[DATA TO PROCESS]
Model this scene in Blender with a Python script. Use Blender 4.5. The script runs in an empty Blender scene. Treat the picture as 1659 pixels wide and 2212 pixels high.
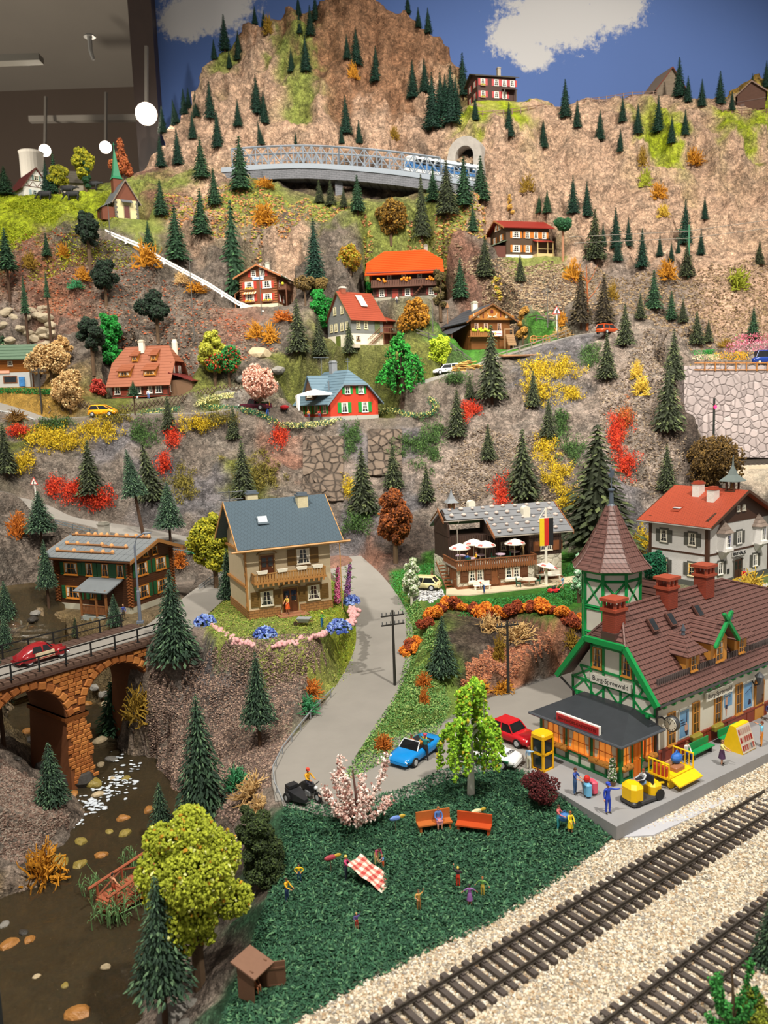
import bpy,bmesh,random
from math import cos,sin,pi,radians,hypot,atan2,atan,asin,degrees
import numpy as np
from mathutils import Vector,Matrix,noise
from mathutils.bvhtree import BVHTree

# ---------------------------------------------------------------- camera
# One unit is one metre of the model's own 1:87 world; z = 0 is the top of the station ballast.
FPX,PW,PH = 1726.0,1659,2212
PITCH,ROLL,CAM_Z = radians(7.5),radians(2.0),24.5
_f = np.array([0,cos(PITCH),-sin(PITCH)])
_u0 = np.array([0,sin(PITCH),cos(PITCH)])
_r0 = np.array([1.0,0,0])
CR = cos(ROLL)*_r0-sin(ROLL)*_u0
CU = sin(ROLL)*_r0+cos(ROLL)*_u0
CO = np.array([0,0,CAM_Z])
scene = bpy.context.scene
COL = scene.collection
cam_data = bpy.data.cameras.new('camera')
cam = bpy.data.objects.new('camera',cam_data)
COL.objects.link(cam)
cam.matrix_world = Matrix(((CR[0],CU[0],-_f[0],0),(CR[1],CU[1],-_f[1],0),(CR[2],CU[2],-_f[2],CAM_Z),(0,0,0,1)))
cam_data.sensor_width = 36
cam_data.lens = FPX/PH*36
cam_data.clip_start,cam_data.clip_end = 0.5,1500
cam_data.dof.use_dof = True
cam_data.dof.focus_distance = 66
cam_data.dof.aperture_fstop = 0.24
scene.camera = cam

# ---------------------------------------------------------------- light and exposure
world = bpy.data.worlds.new('World')
scene.world = world
world.use_nodes = True
world.node_tree.nodes['Background'].inputs[0].default_value = (1.0,0.93,0.84,1)
world.node_tree.nodes['Background'].inputs[1].default_value = 0.34

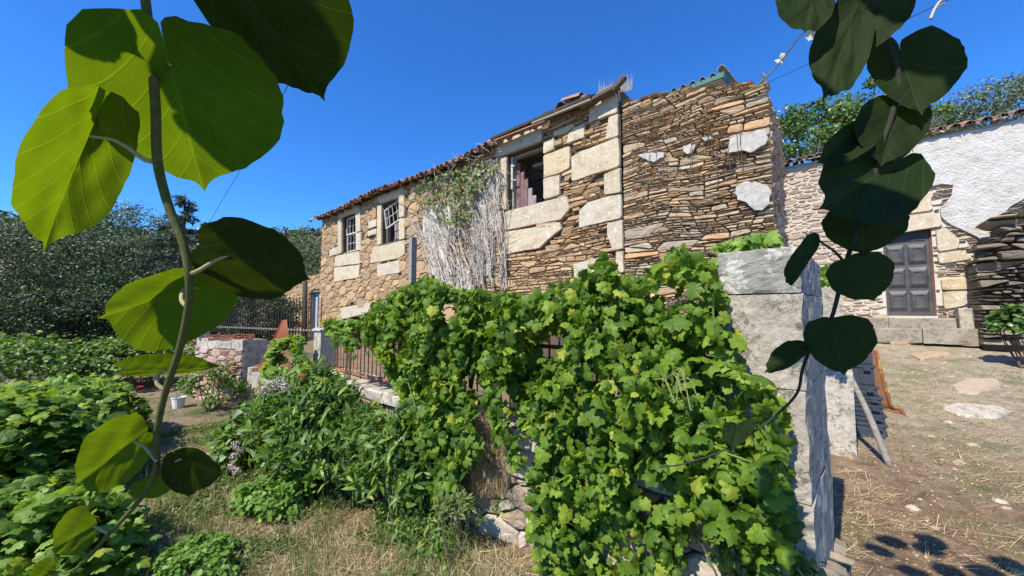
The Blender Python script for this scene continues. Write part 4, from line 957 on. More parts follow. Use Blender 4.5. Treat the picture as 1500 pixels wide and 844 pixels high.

[INSTRUCTION] Set down again, exactly, the lines of the material above from its first line to the one with "from mathutils.bvhtree import BVHTree", inclusive. Leave the pictures out.

[THE COMPLETED TASK]
Model this scene in Blender with a Python script. Use Blender 4.5. The script runs in an empty Blender scene. Treat the picture as 1659 pixels wide and 2212 pixels high.
import bpy,bmesh,random
from math import cos,sin,pi,radians,hypot,atan2,atan,asin,degrees
import numpy as np
from mathutils import Vector,Matrix,noise
from mathutils.bvhtree import BVHTree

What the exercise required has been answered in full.